→ **Data for this task**:
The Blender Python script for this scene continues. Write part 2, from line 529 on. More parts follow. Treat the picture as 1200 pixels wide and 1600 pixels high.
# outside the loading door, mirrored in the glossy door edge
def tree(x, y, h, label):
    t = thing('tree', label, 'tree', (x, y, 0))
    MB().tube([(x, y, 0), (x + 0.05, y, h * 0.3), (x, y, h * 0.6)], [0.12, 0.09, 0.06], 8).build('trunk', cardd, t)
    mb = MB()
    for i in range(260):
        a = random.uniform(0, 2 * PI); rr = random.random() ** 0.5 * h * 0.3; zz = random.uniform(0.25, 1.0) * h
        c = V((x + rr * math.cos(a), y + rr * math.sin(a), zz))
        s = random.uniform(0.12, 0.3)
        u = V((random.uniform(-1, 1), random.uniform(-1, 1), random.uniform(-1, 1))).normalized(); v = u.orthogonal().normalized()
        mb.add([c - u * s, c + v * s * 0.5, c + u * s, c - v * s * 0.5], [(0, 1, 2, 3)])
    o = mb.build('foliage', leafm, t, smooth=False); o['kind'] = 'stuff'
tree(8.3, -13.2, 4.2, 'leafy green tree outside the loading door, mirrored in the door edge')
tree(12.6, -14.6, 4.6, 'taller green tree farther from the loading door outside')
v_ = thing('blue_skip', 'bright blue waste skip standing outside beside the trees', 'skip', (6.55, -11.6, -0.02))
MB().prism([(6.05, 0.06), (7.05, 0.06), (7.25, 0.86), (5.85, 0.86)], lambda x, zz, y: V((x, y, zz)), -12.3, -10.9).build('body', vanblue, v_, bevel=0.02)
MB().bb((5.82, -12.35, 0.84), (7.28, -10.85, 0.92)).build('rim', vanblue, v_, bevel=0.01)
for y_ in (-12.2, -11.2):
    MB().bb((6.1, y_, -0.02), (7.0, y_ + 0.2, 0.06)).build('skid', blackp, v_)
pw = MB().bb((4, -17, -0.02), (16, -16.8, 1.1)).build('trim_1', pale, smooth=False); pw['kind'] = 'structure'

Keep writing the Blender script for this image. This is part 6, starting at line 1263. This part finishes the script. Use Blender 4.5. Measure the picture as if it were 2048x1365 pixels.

→ **What you are asked to do**: The entries above must be returned exactly.

→ **Solved problem**:
The Blender Python script for this scene continues. Write part 2, from line 529 on. More parts follow. Treat the picture as 1200 pixels wide and 1600 pixels high.
# outside the loading door, mirrored in the glossy door edge
def tree(x, y, h, label):
    t = thing('tree', label, 'tree', (x, y, 0))
    MB().tube([(x, y, 0), (x + 0.05, y, h * 0.3), (x, y, h * 0.6)], [0.12, 0.09, 0.06], 8).build('trunk', cardd, t)
    mb = MB()
    for i in range(260):
        a = random.uniform(0, 2 * PI); rr = random.random() ** 0.5 * h * 0.3; zz = random.uniform(0.25, 1.0) * h
        c = V((x + rr * math.cos(a), y + rr * math.sin(a), zz))
        s = random.uniform(0.12, 0.3)
        u = V((random.uniform(-1, 1), random.uniform(-1, 1), random.uniform(-1, 1))).normalized(); v = u.orthogonal().normalized()
        mb.add([c - u * s, c + v * s * 0.5, c + u * s, c - v * s * 0.5], [(0, 1, 2, 3)])
    o = mb.build('foliage', leafm, t, smooth=False); o['kind'] = 'stuff'
tree(8.3, -13.2, 4.2, 'leafy green tree outside the loading door, mirrored in the door edge')
tree(12.6, -14.6, 4.6, 'taller green tree farther from the loading door outside')
v_ = thing('blue_skip', 'bright blue waste skip standing outside beside the trees', 'skip', (6.55, -11.6, -0.02))
MB().prism([(6.05, 0.06), (7.05, 0.06), (7.25, 0.86), (5.85, 0.86)], lambda x, zz, y: V((x, y, zz)), -12.3, -10.9).build('body', vanblue, v_, bevel=0.02)
MB().bb((5.82, -12.35, 0.84), (7.28, -10.85, 0.92)).build('rim', vanblue, v_, bevel=0.01)
for y_ in (-12.2, -11.2):
    MB().bb((6.1, y_, -0.02), (7.0, y_ + 0.2, 0.06)).build('skid', blackp, v_)
pw = MB().bb((4, -17, -0.02), (16, -16.8, 1.1)).build('trim_1', pale, smooth=False); pw['kind'] = 'structure'

Keep writing the Blender script for this image. This is part 6, starting at line 1263. This part finishes the script. Use Blender 4.5. Measure the picture as if it were 2048x1365 pixels.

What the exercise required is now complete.